Question: How many four-digit numbers are there with the property that it is a square and the number formed by...

Question

How many four-digit numbers are there with the property that it is a square and the number formed by increasing all its digits by 1 is also a square.
[a] 0
[b] 1
[c] 2
[d] 4

Answer 1

Solution

Hint: Assume that the number is “abcd”. Hence find the number obtained by increasing each of the digits by 1. Use the fact that both the numbers are perfect squares to arrive at an equation. Check all the possible integral solutions of the equation.
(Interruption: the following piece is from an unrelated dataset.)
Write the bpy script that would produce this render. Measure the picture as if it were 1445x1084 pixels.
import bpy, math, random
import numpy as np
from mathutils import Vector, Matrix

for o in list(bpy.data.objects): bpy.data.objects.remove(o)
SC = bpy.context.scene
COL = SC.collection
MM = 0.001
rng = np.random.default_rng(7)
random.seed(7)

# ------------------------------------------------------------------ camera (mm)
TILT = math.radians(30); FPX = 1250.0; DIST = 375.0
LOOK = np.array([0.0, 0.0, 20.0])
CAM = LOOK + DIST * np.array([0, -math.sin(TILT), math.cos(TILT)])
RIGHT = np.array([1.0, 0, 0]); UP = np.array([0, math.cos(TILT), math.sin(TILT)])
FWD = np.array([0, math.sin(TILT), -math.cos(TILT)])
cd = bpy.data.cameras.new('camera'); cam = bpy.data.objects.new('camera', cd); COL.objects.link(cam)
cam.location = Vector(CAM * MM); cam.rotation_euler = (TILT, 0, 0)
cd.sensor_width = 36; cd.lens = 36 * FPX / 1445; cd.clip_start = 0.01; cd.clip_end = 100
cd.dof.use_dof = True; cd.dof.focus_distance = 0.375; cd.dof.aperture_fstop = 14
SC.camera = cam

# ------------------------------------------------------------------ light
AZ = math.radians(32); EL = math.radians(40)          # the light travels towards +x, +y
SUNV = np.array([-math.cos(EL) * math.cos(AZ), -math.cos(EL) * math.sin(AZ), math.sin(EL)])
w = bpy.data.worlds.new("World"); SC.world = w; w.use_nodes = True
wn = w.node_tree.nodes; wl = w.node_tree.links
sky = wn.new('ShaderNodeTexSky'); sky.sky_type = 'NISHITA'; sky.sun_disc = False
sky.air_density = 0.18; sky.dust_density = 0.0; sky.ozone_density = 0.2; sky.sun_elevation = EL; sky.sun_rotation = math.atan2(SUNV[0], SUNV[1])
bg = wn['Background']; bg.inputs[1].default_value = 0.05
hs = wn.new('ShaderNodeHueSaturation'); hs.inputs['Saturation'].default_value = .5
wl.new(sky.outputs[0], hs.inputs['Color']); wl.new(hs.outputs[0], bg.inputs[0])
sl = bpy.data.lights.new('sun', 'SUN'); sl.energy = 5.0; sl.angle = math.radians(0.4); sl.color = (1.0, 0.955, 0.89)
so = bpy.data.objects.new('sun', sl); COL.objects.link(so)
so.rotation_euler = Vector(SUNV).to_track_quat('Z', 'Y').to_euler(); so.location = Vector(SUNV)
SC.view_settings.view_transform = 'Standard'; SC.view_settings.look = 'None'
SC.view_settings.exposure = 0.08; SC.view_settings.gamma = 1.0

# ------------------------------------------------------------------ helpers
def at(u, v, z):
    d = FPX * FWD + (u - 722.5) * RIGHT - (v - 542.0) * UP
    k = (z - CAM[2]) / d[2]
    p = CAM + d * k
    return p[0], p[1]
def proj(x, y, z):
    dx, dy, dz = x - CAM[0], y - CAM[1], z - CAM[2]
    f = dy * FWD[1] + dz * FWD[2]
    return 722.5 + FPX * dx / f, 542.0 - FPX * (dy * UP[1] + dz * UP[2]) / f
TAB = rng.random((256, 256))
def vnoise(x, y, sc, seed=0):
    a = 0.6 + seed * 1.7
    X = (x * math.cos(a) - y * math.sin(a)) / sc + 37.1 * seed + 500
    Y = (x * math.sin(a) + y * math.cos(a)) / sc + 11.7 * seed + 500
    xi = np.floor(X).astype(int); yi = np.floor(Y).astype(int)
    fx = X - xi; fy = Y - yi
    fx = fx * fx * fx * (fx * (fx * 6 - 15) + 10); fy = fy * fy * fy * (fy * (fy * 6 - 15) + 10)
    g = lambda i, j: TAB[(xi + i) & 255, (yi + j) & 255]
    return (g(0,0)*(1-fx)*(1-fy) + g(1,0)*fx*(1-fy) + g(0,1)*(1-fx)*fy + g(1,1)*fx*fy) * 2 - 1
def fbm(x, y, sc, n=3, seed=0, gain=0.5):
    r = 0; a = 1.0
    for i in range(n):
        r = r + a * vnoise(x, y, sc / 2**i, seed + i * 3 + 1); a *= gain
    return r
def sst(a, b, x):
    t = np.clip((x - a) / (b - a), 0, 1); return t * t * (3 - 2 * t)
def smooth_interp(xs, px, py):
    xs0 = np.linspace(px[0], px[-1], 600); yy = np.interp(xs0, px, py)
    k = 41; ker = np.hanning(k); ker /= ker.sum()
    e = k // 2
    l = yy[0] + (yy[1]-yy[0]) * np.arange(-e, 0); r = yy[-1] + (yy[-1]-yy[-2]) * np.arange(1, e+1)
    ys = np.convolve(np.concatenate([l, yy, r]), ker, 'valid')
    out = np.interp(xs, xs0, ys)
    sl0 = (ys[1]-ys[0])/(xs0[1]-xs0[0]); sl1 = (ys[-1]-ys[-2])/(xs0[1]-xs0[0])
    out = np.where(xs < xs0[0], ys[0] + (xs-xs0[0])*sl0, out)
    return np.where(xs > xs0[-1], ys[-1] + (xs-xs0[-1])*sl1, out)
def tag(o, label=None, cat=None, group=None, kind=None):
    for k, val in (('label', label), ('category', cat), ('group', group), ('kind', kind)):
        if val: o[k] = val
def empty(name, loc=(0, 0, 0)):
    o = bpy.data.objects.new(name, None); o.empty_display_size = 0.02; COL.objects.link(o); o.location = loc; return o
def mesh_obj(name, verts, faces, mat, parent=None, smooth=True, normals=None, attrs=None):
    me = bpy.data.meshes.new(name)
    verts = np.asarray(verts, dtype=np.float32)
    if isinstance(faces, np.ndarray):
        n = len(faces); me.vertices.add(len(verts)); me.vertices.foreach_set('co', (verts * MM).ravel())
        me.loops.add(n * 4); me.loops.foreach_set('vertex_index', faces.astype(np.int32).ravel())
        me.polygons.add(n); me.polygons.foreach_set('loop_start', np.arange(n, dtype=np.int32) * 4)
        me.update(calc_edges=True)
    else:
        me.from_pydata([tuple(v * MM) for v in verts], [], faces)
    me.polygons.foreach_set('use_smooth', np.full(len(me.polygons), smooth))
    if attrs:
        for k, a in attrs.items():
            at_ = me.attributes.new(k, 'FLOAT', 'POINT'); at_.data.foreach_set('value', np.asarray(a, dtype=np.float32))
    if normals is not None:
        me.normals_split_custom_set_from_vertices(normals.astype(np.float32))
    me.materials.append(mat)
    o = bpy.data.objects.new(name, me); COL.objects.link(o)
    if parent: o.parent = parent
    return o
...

Hence find the total number of number satisfying the above condition

Complete step-by-step answer:
Let the number be “abcd” where a is the digit at thousands place, b is the digit at hundreds place, c is the digit at tens place, and d is the digit at units place.
Hence, we have
Original Number = 1000a+100b+10c+d
Hence the new number = 1000(a+1)+100(b+1)+10(c+1)+d+1=1000a+100b+10c+d+1111
Since both the numbers are perfect squares, we have
$\begin{aligned} & 1000a+100b+10c+d={{k}^{2}}\text{ -----(i)} \\\ & 1000a+100b+10c+d+1111={{j}^{2}}\text{ ------ (ii)} \\\ \end{aligned}$
Subtracting equation (i) and equation (ii), we get
$1111=\left( j+k \right)\left( j-k \right)$
Hence j+k and j-k are the factors of 1111
Now, we know that $1111=1111\times 1=101\times 11$
Hence, we have
J+k = 1111 and j-k = 1 or j+k = 101 and j-k = 11
For the first system we have
J+k = 1111
j-k = 1
Adding , we get
2j = 1112
i.e. j = 556
Hence k =555
Now ${{556}^{2}}=309136$ , which is a five digit number.
Hence the above system has no solution
For the second system, we have
j+k = 101
j-k =11
Adding, we get
2j = 112
i.e. j = 56
Hence k = 45.
Now ${{56}^{2}}=3136$ and ${{45}^{2}}=2025$
Also, every digit of 3136 is one more than the corresponding digit in 2025.
Hence the four numbers such that it is a perfect square and the number formed by increasing each digit of the number by 1 is also a perfect square is 2025.
Hence, only one such four-digit number exists.
Hence option [b] is correct.

Note: [1] We have taken the larger of the two factors as j+k and smaller of the two factors as j-k , since j>0 and k>0 and hence j+k>j-k.
[2] The solution of the system of the linear equations formed does not guarantee the existence of the solution. This is why we checked whether all the conditions are satisfied to remove extraneous roots.